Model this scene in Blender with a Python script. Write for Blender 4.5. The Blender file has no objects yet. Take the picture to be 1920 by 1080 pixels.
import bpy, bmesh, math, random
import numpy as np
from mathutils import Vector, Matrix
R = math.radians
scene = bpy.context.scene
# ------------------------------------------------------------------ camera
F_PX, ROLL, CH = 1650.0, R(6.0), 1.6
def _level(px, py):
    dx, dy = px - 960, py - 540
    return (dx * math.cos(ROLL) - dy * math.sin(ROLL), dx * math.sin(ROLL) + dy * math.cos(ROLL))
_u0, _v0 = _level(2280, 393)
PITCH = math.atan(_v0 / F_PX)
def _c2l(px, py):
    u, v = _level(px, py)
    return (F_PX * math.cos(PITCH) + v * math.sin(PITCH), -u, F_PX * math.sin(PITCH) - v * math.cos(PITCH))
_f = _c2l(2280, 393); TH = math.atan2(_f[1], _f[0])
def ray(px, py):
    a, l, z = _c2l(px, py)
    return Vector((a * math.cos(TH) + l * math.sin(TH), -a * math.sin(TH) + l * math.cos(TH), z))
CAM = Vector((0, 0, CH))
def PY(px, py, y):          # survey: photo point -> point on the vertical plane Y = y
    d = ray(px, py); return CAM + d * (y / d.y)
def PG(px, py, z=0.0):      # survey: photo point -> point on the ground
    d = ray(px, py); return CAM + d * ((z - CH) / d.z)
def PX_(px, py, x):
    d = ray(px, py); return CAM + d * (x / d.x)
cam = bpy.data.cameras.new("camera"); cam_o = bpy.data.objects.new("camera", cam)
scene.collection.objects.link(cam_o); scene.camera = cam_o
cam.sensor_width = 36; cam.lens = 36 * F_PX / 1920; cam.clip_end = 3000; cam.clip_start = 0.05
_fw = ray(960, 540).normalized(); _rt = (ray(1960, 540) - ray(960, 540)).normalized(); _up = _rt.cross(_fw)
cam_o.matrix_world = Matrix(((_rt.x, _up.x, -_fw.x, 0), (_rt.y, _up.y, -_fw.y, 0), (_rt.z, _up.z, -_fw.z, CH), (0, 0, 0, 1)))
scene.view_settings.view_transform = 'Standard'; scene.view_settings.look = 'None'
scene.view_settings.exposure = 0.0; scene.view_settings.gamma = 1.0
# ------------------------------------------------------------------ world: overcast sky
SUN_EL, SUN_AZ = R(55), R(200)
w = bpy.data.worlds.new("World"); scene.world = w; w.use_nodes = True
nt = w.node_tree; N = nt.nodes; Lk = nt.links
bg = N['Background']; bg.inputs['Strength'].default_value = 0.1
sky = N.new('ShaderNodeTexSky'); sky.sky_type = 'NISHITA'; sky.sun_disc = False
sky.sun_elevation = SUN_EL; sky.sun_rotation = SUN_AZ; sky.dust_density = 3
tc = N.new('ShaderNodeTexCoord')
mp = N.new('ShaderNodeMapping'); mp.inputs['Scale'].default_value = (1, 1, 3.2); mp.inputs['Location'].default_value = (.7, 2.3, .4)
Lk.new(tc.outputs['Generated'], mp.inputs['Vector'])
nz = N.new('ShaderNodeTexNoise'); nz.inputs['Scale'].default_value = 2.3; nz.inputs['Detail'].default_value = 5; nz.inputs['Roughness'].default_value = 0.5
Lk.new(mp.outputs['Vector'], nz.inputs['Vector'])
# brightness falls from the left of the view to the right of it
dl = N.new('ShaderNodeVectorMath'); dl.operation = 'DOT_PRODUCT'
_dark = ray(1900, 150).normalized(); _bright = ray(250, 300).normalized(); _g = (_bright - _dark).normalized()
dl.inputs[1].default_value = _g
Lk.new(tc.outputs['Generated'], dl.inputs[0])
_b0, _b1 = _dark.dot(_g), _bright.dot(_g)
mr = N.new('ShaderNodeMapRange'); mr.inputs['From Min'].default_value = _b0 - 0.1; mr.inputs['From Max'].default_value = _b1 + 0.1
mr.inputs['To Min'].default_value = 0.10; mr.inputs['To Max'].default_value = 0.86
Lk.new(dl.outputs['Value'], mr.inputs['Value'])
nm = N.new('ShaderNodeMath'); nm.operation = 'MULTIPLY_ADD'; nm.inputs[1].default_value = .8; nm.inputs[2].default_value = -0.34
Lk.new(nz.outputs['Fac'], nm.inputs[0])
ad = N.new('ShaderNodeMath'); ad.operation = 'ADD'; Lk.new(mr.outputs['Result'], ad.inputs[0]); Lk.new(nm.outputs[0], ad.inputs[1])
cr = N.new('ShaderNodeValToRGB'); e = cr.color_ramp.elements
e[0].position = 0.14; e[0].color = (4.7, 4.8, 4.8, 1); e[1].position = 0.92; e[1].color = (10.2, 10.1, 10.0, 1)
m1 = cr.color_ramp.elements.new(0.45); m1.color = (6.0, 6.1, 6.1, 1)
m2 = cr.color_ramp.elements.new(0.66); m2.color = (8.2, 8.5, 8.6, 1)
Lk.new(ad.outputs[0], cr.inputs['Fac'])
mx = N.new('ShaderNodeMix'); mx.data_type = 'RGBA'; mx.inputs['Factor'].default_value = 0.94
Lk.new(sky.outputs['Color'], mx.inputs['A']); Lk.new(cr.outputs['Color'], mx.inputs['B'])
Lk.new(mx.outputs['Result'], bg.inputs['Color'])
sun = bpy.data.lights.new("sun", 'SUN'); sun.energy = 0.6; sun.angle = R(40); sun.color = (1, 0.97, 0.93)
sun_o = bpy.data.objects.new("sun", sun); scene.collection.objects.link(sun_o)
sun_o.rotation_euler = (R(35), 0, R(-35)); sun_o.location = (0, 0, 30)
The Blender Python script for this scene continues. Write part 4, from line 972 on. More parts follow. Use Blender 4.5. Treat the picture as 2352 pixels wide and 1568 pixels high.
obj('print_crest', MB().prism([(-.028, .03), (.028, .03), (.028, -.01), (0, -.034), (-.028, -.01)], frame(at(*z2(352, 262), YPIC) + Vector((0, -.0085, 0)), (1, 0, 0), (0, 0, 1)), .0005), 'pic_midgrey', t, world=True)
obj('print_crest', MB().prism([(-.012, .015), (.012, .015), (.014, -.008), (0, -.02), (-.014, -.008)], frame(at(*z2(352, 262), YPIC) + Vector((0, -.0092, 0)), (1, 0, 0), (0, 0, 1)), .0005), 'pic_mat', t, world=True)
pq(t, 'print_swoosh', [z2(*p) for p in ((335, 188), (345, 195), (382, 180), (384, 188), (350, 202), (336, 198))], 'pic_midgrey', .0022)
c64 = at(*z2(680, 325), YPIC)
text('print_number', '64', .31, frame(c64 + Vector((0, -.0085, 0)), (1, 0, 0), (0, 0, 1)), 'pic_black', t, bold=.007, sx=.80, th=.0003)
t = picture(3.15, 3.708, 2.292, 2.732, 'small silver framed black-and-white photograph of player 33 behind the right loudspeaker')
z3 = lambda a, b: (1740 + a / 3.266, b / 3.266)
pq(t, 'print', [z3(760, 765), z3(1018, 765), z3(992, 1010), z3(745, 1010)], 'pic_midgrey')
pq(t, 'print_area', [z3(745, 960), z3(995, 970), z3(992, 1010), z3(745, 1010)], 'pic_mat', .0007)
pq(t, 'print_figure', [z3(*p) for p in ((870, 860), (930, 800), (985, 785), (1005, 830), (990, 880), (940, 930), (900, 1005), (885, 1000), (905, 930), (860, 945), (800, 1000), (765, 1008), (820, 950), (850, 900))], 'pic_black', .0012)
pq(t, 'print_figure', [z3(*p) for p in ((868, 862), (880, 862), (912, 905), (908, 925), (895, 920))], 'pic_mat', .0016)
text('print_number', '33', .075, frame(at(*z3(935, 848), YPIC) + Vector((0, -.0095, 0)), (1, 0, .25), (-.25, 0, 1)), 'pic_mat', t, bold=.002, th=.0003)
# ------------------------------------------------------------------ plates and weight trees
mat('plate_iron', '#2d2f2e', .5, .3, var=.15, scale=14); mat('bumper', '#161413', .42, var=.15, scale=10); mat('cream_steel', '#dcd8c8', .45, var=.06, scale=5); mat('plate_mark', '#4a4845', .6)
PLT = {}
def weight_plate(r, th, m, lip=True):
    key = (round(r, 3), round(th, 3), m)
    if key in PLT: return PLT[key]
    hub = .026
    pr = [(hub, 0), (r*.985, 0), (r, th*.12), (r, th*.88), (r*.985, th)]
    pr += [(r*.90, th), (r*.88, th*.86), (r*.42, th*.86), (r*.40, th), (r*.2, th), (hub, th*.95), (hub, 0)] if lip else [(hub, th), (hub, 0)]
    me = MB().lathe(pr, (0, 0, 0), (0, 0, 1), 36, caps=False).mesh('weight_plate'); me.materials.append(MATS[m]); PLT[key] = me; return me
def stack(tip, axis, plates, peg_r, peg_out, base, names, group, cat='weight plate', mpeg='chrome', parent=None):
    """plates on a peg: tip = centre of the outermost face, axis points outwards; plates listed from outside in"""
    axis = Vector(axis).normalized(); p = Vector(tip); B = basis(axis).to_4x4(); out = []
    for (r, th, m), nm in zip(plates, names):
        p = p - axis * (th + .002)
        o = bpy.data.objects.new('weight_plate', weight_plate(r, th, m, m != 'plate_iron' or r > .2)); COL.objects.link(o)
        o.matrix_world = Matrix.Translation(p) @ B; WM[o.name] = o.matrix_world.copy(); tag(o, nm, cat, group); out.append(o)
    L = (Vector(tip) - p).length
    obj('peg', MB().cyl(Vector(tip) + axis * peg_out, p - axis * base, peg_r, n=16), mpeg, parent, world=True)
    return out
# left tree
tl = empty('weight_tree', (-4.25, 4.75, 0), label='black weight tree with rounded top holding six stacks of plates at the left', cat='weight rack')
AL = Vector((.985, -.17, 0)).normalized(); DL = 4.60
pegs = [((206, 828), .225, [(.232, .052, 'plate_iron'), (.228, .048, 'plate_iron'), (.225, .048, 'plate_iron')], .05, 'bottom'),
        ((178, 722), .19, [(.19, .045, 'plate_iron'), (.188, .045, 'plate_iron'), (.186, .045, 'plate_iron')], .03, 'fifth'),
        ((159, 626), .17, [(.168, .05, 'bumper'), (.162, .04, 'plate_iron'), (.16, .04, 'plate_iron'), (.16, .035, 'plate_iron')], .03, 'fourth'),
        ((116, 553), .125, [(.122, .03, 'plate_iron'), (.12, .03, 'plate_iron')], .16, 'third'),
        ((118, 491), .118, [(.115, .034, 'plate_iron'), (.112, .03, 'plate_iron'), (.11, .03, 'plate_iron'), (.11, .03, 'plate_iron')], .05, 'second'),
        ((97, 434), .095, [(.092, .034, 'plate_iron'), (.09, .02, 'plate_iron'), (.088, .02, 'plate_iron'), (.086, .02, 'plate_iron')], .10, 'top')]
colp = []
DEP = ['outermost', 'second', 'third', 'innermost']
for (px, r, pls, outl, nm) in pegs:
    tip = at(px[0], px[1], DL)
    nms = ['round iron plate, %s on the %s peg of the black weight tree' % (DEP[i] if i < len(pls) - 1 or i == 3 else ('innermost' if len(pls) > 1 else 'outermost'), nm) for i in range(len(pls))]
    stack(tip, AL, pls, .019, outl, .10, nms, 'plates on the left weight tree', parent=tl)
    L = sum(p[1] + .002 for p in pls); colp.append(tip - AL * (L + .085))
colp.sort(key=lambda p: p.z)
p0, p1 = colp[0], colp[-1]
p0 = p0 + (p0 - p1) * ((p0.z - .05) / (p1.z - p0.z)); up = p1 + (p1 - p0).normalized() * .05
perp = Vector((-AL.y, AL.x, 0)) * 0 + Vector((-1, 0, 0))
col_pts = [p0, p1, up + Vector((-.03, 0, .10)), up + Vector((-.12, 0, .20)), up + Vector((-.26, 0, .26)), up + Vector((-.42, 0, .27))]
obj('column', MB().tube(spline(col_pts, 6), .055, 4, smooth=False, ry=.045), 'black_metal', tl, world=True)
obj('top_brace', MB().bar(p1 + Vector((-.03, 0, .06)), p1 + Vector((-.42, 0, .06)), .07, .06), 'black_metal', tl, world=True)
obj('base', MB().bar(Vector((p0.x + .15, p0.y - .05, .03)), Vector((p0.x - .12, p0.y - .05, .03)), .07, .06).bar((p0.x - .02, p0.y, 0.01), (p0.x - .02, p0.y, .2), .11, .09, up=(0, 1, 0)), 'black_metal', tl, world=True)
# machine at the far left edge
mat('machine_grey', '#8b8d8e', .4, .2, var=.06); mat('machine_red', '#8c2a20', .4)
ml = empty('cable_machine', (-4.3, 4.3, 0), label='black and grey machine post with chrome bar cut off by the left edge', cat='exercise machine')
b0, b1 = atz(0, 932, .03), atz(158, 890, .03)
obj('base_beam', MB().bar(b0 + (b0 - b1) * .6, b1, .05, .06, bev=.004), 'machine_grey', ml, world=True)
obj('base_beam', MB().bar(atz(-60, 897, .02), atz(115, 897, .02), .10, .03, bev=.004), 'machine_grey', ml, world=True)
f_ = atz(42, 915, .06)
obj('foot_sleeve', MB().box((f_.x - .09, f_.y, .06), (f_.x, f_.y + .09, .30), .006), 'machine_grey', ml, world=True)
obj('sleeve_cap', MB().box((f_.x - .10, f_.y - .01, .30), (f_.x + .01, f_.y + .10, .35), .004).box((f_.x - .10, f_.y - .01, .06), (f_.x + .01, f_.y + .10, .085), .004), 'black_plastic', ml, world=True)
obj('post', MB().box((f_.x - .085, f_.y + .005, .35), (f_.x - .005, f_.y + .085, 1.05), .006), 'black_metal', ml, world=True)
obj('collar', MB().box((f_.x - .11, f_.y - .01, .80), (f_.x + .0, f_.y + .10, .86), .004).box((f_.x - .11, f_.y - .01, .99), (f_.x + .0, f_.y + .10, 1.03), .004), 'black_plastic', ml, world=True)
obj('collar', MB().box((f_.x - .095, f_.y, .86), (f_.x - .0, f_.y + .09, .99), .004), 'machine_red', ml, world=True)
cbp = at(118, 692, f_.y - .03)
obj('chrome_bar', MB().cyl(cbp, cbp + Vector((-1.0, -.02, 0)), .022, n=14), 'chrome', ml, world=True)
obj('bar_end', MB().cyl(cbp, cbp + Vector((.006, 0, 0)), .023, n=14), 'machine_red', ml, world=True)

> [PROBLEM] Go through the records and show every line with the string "picture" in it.

> [EXERCISE SOLUTION]
Model this scene in Blender with a Python script. Write for Blender 4.5. The Blender file has no objects yet. Take the picture to be 1920 by 1080 pixels.
The Blender Python script for this scene continues. Write part 4, from line 972 on. More parts follow. Use Blender 4.5. Treat the picture as 2352 pixels wide and 1568 pixels high.
t = picture(3.15, 3.708, 2.292, 2.732, 'small silver framed black-and-white photograph of player 33 behind the right loudspeaker')